To oversee and provide independent input to hatchery reform, The Hatchery Scientific Review Group (HSRG) was established by Congress to ensure programs in Puget Sound and Coastal Washington be scientifically founded and evaluated; that independent scientists interact with agency and tribal scientists to provide direction and operational guidelines; and that the system as a whole be evaluated for compliance with scientific recommendations. The objective of the Scientific Group is to assemble, organize and apply the best available scientific information to provide guidance to policy makers who are implementing hatchery reform.

Hatcheries do have a place in the fisheries system, producing stock particularly for our lake systems. Without hatcheries to supply trout to many of our eastside lakes we would not have a recreational fishery.
The construction and management of hatcheries on our stream systems is another matter. It is clear from the "North of Falcon" process and from reading WDFW promotional material, a major focus of the Department is the development of sustainable "take" fisheries.

The key issues on hatchery development are: how can hatchery facilities be built to not hinder fish passage; the taking of eggs from native stocks and the impact this take can have on the health native stock; and the management of hatcheries to insure that regionally imprinted hatchery stocks remain in their native drainage system, both in terms of location and timing of the naturally occurring spawning process.

What we sometimes forget is the importance of habitat creation and maintenance. When evaluating, designing and deciding on the sitting of such facilities, a complete evaluation of the receiving drainage basin health should be undertaken. Where urbanization has occurred and natural stream systems heavily modified, efforts should focus on habitat recovery. The basin within which a hatchery exists or is proposed, should be thoroughly evaluated and the hatchery construction plan should be timed to coincide with habitat recovery efforts.

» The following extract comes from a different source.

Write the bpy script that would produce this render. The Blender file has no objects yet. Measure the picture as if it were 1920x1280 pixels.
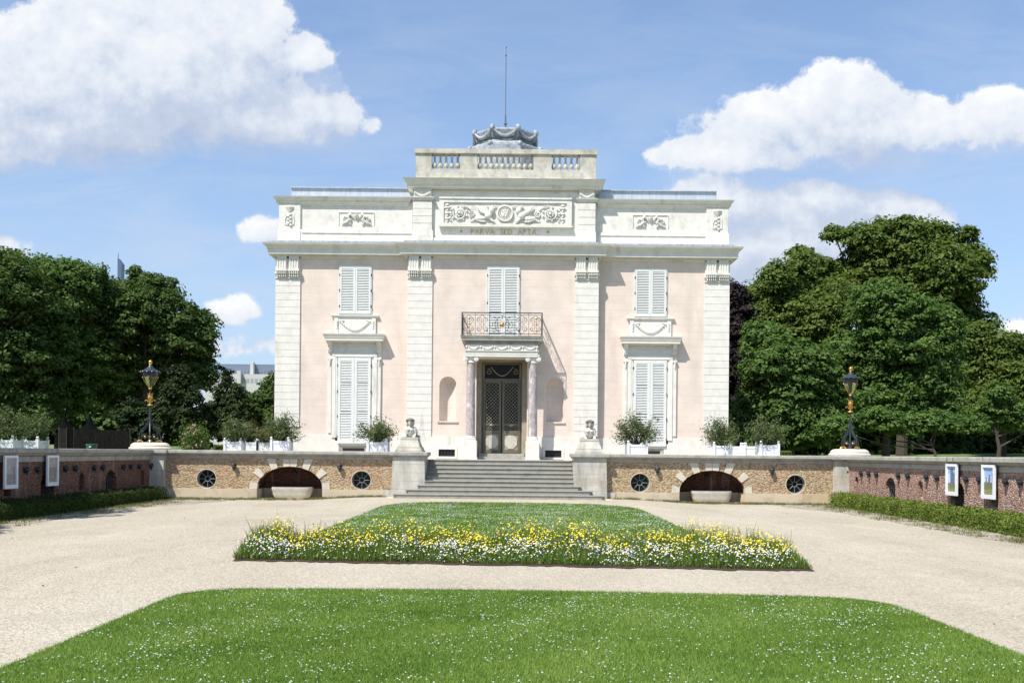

A hatchery construction decision may be premature or inappropriate if a habitat recovery plan for the basin is not in place, or not possible.

It is hopeful that the HRGS group is in place and that hatchery management decisions will be influenced by their recommendations. In the meantime, organizations such as TU, the Marine Trade Association and FFF should not forget the habitat within which healthy cold water fisheries must survive. "Unqualified" support hatcheries should never occur. Support for hatcheries should be given due consideration, always in the context of comprehensive basin habitat recovery programs.